Directions:
Copy out the lines of the records below, and only those lines, from the one with "Generate a Blender" through the one with "sc.camera = cam", exactly as they appear.

Dataset entries:
———

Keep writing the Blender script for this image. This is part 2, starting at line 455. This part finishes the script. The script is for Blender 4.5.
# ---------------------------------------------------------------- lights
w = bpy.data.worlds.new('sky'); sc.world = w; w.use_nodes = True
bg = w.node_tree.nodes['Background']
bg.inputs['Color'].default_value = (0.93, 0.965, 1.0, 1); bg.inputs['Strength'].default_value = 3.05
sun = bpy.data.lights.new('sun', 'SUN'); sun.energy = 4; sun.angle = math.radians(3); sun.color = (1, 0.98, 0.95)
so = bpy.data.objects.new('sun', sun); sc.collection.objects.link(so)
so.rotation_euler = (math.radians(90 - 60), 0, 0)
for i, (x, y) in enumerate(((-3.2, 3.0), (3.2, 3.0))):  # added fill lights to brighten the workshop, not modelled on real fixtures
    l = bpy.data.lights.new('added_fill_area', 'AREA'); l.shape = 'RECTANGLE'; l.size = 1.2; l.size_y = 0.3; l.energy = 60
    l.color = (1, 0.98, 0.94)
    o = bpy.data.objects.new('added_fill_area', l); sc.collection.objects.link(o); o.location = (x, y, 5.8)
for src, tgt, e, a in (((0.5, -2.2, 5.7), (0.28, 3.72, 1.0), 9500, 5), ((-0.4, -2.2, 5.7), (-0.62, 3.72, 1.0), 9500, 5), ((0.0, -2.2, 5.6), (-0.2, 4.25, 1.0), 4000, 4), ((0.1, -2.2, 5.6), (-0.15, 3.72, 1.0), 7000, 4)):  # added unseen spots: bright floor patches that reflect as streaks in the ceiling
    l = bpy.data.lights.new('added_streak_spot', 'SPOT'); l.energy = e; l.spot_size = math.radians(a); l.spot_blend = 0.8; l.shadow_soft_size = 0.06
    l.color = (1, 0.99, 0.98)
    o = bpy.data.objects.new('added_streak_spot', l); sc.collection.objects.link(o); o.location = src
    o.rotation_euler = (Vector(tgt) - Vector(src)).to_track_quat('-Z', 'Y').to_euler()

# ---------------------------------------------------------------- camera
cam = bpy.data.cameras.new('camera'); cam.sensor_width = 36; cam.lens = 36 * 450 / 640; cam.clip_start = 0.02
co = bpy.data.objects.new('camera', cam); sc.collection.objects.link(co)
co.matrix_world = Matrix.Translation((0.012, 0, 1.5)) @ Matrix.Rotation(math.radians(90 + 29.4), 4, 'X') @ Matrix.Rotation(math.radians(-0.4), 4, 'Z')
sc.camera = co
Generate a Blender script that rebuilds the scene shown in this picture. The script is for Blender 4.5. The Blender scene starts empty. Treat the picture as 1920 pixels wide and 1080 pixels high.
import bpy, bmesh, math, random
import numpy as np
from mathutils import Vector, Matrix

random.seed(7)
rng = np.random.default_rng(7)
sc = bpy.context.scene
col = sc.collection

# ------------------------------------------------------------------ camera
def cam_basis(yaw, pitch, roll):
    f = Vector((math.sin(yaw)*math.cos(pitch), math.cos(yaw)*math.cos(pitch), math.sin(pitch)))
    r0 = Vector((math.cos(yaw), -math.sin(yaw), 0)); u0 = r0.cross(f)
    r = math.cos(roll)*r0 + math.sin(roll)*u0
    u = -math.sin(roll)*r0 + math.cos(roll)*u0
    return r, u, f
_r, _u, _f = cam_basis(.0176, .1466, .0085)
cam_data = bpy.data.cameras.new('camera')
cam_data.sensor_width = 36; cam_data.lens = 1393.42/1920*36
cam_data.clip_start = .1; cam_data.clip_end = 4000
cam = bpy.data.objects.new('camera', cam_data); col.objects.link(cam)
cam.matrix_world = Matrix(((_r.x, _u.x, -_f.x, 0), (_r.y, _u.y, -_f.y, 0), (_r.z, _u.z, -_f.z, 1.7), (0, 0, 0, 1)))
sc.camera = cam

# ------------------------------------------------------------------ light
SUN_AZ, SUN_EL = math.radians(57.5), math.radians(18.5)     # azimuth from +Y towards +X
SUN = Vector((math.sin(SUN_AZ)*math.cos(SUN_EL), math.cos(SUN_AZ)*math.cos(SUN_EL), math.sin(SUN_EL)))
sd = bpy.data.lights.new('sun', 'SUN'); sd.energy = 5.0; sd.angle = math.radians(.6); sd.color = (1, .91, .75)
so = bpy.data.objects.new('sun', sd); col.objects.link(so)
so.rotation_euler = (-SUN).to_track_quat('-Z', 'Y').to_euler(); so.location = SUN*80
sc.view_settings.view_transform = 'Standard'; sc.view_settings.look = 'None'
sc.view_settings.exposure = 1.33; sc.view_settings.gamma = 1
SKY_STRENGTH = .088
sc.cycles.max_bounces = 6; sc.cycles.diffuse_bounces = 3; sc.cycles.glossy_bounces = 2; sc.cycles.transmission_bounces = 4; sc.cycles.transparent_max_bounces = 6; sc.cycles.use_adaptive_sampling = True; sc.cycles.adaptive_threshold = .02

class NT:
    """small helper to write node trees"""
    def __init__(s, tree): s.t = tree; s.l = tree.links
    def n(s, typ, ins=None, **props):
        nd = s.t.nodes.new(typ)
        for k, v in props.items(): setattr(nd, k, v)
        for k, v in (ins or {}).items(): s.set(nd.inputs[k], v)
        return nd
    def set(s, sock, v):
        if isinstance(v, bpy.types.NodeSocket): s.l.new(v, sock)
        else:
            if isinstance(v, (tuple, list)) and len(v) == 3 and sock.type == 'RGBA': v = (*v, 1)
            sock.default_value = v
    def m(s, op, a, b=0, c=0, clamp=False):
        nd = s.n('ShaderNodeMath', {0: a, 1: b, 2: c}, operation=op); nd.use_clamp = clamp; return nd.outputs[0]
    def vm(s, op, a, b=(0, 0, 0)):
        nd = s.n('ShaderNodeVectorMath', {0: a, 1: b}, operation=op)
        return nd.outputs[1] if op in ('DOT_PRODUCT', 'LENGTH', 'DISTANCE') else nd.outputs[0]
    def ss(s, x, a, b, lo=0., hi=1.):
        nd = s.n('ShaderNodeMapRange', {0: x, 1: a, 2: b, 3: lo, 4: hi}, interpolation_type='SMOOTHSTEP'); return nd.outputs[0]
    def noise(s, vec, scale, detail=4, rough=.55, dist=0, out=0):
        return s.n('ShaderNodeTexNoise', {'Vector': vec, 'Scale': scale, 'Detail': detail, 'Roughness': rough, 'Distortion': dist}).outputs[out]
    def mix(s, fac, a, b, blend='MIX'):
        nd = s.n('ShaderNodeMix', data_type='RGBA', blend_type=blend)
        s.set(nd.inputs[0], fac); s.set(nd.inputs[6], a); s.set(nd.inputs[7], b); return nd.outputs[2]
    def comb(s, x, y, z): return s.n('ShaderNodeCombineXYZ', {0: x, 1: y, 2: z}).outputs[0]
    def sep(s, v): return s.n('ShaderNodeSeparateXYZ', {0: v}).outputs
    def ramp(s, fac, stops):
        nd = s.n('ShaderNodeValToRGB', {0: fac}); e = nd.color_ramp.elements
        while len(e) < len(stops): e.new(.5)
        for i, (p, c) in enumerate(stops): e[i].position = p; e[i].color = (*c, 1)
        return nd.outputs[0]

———

Exercise answer:
Generate a Blender script that rebuilds the scene shown in this picture. The script is for Blender 4.5. The Blender scene starts empty. Treat the picture as 1920 pixels wide and 1080 pixels high.
import bpy, bmesh, math, random
import numpy as np
from mathutils import Vector, Matrix

random.seed(7)
rng = np.random.default_rng(7)
sc = bpy.context.scene
col = sc.collection

# ------------------------------------------------------------------ camera
def cam_basis(yaw, pitch, roll):
    f = Vector((math.sin(yaw)*math.cos(pitch), math.cos(yaw)*math.cos(pitch), math.sin(pitch)))
    r0 = Vector((math.cos(yaw), -math.sin(yaw), 0)); u0 = r0.cross(f)
    r = math.cos(roll)*r0 + math.sin(roll)*u0
    u = -math.sin(roll)*r0 + math.cos(roll)*u0
    return r, u, f
_r, _u, _f = cam_basis(.0176, .1466, .0085)
cam_data = bpy.data.cameras.new('camera')
cam_data.sensor_width = 36; cam_data.lens = 1393.42/1920*36
cam_data.clip_start = .1; cam_data.clip_end = 4000
cam = bpy.data.objects.new('camera', cam_data); col.objects.link(cam)
cam.matrix_world = Matrix(((_r.x, _u.x, -_f.x, 0), (_r.y, _u.y, -_f.y, 0), (_r.z, _u.z, -_f.z, 1.7), (0, 0, 0, 1)))
sc.camera = cam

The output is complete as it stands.